The new guidelines require local libraries to recognize parents as the “primary decision makers regarding their student’s access to library material” and bar the “possession, acquisition, and purchase of harmful material” such as “sexually explicit” content.

Booksellers are now required to rate the books they sell to school districts based on sexual content. Vendors may not sell books deemed sexually explicit to school districts, and the districts may not purchase from that don’t use state-mandated ratings.

While books deemed “sexually explicit” may not be kept in school libraries, those deemed “sexually relevant” may, and students are allowed to borrow them with their parents’ permission, i.e. written consent.

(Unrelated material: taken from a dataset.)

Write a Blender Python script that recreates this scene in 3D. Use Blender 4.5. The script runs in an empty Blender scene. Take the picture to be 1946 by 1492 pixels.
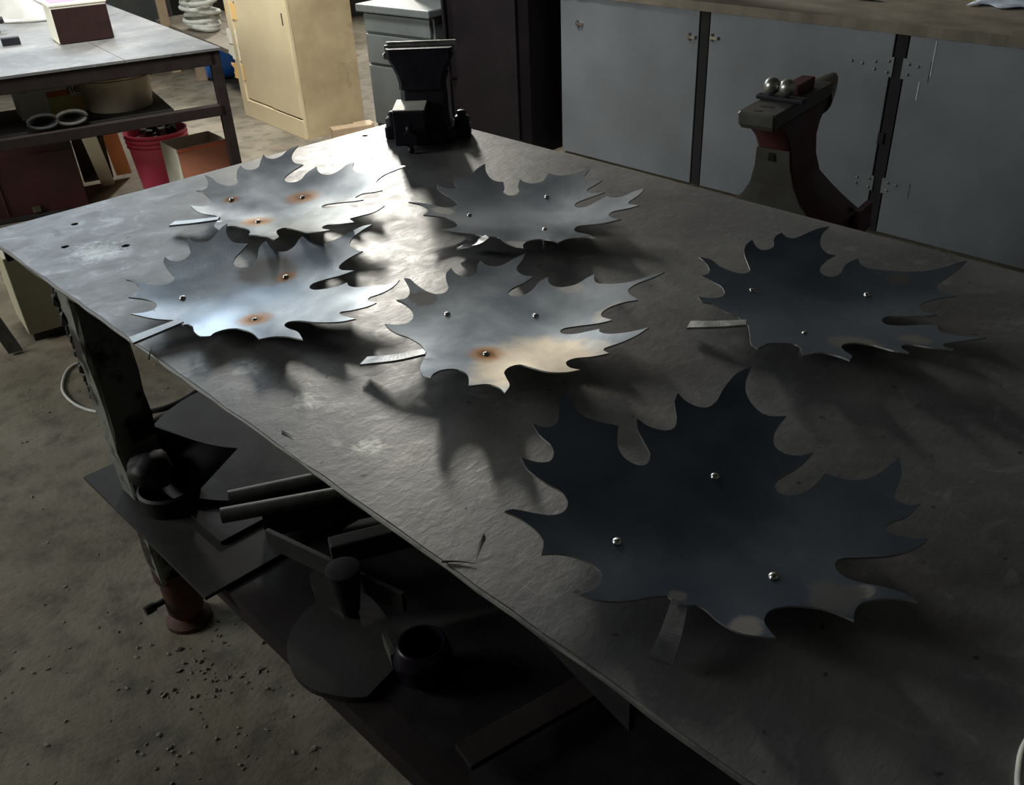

According to the Federalist, in August, the Texas State Library & Archives Commission cut ties with the American Library Association (ALA) over the group’s aggressive far-left agenda. When the ALA elected its new president last year, she openly declared herself a “Marxist lesbian” and pledged to wage war on parents trying to protect their children from woke LGBT ideology.

Republican State Representative Brian Harrison wrote that “The ALA works against parents by fighting to keep pornographic materials in public libraries under the guise of opposing ‘censorship.’” Representative Jared Patterson, who authored HB 900, had previously written a letter to the Texas State Board of Education, stating: “The materials I personally fought are outrageous and so explicit in nature that news programs could not even show the images on screen or read passages over the radio due to FCC standards.”

But the ALA doesn’t seem to mind that, and is adamant to allow children access to explicit materials which may not be read out loud at school board meetings, for instance, or aired on television.

In April, the ALA published a list of 13 books it ranked the “most challenged” books of 2022, celebrating “the brave authors whose work challenges readers with stories that disrupt the status quo.” All the books on the list feature sexually explicit material, and some are nothing less than pornographic, and all are marketed to teenagers and young adults.

State library groups from at least eight other states have also severed ties with the ALA, or are being urged to do so by state lawmakers. Still, the ALA does not even try to hide the fact that it is resolved to fight religious Americans over their parental rights. It seems that gender ideology is the hill they want to die on. Decent and freedom-loving Americans are fine with that.